[170-5] The salaries paid to the employees in the office of the minister of finance in France and the United States were as follows: to the porter, 1,500 and 3,734 francs; the lowest clerk, 1,000 to 1,800, and 5,420 francs; to the head clerk, 3,200 to 3,600, and 8,672 francs; the secretary general, 20,000 and 10,840 francs; to the minister, 80,000 and 32,520 francs. (Tocqueville, Démocratie aux États-Unis, II, 74.) In the treasury department, at Washington, of 158 employees, only 6 received less than $1,000 salary, but only 2 over $2,000. (M. Chevalier, Lettres sur l'Amérique du Nord, II, 151, 456.) Compare Büsch, Geldumlauf, IV, 34. In Russia, the wages of the higher classes of laborers as compared with those paid the commoner class is much higher than in Germany. (Kosegarten, in Haxthausen, Studien, III, 583.) On the other hand, in England, since 1850, the rate of wages for unskilled labor has risen relatively more than any other. (Tooke, Hist. of Prices, VI, 177.)
HISTORY OF THE WAGES OF COMMON LABOR.—IN THE LOWER STAGES OF CIVILIZATION.
In very low stages of civilization, where there is scarcely any such thing as rent, and where capital is extremely rare, the wages of labor, notwithstanding its small amount absolutely speaking, must eat up the greatest part of the product.[171-1] With every further advance, the condition of the laboring class is modified, according as the natural decline in this relative amount of their wages is outweighed or counterbalanced, or neither outweighed nor counterbalanced, by the increase in the aggregate product; in other words, in the national income in general as compared with the number of workmen.

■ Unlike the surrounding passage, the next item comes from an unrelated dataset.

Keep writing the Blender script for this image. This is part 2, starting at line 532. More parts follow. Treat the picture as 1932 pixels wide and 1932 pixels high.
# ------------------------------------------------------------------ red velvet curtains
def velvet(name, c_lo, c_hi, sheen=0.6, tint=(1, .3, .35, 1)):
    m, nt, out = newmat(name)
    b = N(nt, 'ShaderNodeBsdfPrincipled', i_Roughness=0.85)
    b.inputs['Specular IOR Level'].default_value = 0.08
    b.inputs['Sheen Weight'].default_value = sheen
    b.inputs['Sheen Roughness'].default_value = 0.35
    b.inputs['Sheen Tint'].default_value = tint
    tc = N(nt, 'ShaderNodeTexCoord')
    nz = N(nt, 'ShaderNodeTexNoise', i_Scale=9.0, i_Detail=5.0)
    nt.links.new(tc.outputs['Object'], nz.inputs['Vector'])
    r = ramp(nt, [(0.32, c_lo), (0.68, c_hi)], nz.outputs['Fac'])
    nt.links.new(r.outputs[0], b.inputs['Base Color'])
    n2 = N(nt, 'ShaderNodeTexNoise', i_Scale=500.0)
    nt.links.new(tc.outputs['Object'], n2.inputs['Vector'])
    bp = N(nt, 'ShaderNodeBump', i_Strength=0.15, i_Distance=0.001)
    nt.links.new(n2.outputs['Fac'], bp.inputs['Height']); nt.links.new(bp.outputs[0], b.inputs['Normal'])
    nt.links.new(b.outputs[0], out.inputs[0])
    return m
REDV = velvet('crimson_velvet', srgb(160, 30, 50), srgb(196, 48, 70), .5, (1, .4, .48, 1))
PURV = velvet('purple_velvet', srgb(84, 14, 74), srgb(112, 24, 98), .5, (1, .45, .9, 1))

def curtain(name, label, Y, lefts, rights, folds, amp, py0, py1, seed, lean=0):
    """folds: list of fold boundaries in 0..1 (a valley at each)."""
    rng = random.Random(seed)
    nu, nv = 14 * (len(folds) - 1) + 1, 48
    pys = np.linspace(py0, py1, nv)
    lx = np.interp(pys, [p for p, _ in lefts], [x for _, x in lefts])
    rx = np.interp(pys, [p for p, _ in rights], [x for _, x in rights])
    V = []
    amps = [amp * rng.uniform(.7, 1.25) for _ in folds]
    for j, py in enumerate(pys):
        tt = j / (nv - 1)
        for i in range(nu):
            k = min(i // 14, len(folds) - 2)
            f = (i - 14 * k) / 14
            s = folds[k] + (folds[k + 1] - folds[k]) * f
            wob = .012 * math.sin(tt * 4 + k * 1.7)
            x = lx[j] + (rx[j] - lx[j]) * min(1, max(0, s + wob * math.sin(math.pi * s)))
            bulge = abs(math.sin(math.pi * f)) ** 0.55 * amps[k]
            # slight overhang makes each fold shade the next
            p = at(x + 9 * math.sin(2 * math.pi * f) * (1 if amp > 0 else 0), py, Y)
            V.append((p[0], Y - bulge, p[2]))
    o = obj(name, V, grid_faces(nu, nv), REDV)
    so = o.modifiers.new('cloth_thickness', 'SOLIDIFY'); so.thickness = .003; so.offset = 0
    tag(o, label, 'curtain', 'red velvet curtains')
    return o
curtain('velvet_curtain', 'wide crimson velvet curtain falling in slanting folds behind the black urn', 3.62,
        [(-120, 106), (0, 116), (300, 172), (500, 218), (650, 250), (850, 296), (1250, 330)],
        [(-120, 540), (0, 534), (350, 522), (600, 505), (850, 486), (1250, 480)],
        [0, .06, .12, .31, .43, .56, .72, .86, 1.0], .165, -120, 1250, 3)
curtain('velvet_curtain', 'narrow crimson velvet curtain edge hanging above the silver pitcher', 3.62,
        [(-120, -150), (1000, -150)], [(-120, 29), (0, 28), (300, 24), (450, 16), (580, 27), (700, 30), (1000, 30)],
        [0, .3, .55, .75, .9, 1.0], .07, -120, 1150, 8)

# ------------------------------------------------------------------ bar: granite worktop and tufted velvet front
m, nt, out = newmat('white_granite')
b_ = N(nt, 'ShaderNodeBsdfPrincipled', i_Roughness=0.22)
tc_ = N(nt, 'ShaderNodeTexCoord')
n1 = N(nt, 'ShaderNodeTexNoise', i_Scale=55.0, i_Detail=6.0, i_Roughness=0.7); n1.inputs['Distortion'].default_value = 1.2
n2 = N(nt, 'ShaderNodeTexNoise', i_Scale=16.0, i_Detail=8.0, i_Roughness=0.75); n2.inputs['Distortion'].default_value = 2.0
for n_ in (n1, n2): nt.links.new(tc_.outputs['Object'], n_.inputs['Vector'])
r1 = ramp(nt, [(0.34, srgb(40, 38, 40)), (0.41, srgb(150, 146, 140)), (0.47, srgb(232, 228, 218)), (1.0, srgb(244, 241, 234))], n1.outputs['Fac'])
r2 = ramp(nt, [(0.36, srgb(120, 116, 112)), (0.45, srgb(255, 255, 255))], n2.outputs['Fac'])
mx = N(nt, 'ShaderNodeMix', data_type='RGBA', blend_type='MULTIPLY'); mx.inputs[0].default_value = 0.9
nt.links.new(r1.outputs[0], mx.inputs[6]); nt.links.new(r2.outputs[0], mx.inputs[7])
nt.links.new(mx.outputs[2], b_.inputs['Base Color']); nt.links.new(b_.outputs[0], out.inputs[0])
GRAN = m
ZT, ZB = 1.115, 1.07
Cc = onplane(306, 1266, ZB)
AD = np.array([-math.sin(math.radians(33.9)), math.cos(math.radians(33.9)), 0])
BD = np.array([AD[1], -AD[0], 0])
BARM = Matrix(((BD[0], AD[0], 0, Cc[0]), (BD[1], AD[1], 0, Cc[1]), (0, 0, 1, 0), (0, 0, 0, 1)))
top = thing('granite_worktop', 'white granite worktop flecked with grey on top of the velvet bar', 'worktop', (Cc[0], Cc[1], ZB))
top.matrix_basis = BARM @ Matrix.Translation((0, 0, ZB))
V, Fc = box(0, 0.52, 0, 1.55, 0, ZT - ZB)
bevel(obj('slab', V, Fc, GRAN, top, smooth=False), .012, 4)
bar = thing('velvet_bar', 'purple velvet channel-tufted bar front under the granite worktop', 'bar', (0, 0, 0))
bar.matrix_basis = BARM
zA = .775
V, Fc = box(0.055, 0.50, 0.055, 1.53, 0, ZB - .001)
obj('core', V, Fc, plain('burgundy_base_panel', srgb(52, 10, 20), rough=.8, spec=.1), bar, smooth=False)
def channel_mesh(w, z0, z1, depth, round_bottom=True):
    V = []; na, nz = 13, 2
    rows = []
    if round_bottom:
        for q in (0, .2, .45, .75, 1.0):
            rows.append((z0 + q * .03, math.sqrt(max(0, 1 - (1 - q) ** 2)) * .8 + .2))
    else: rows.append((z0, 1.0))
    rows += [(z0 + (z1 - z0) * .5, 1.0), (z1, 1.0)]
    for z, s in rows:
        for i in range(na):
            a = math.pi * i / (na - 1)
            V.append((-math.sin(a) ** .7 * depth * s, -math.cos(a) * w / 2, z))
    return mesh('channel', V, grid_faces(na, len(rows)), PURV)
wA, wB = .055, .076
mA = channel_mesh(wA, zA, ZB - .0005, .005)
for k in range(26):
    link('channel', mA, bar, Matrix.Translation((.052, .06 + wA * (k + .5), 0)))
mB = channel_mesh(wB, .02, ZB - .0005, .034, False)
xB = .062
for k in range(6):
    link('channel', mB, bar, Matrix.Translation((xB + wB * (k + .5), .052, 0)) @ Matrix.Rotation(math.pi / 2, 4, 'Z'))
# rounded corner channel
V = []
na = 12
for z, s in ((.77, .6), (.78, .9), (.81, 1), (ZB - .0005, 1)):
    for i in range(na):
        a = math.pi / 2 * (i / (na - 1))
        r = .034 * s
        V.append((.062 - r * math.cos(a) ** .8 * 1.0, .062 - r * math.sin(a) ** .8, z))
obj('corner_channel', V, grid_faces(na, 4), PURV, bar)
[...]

[171-1] Adam Smith, Wealth of Nat., I, ch. 8. Thus in the case of nations of hunters. The wages of free laborers in Russia, at the beginning of this century, were so high that mowers, in the vicinity of Moscow, received a good half of the corn mowed by them, (von Schlözer, Aufangsgründe, I, 65.) As a rule, the natural relation of the three branches of income is here postponed by the intervention of slavery. (§ 76, 155.) But, for instance, since the negroes have been emancipated, in the southern states of the American Union, it has become necessary to promise them one-half of the cotton crop as wages, and for the employer to run all the risk of a bad harvest. (R. Somers, The Southern States since the War, 1871.) On the wretched pay of domestic servants in the middle ages, see Grimm, D. Rechtsalterth., 357.
HISTORY OF THE WAGES OF COMMON LABOR.—IN FLOURISHING TIMES.
When, where a nation's economy[172-1] is growing and flourishing, capital increases more rapidly than population, there is a search for employment by capital still greater than the search for employment by labor. The consequence is, of course, a decline in the rate of interest, and a rise in the rate of the wages of labor, although the latter may be compelled to surrender a part of its increase to rent, which also rises. If simultaneously with these phenomena, there have been great advances made in national productive skill, especially in the cultivation of land; if, therefore, labor and the capital consumed have become more prolific, the condition of the laboring class is improved in a two-fold manner; the condition of capitalists needs, to say the least, grow no worse, and the increase of rent paid to landowners may be avoided.[172-2]
This favorable development is most striking in the colonies of rich and highly civilized parent countries, where the labor, capital and social customs of an old and ripe civilization are found together with the overflowing natural forces inherent in a virgin soil, engaged in the work of economic production. Here the growth of national wealth is most rapid; and the rate of wages is here wont to be highest.[172-3] With the high rate of interest that obtains where capital is rapidly saved, and with the low price of land, it is not a matter of difficulty for good workmen to enter into the ranks of landowners and capitalists. In North America, and especially in the western part,[172-4] it is very frequently in the normal course of economic development for young people to begin to work on wages, then to work on their own account, and finally to become themselves employers of labor.
[172-1] Compare Hermann, Staatswirths. Unters., 241 ff.; J. S. Mill, Principles, ch. 3. As to how Carey confounds the rise and fall of the productiveness of labor with the rise and fall of wages, see J. S. Mill's views in Lange, 1866, 218 ff.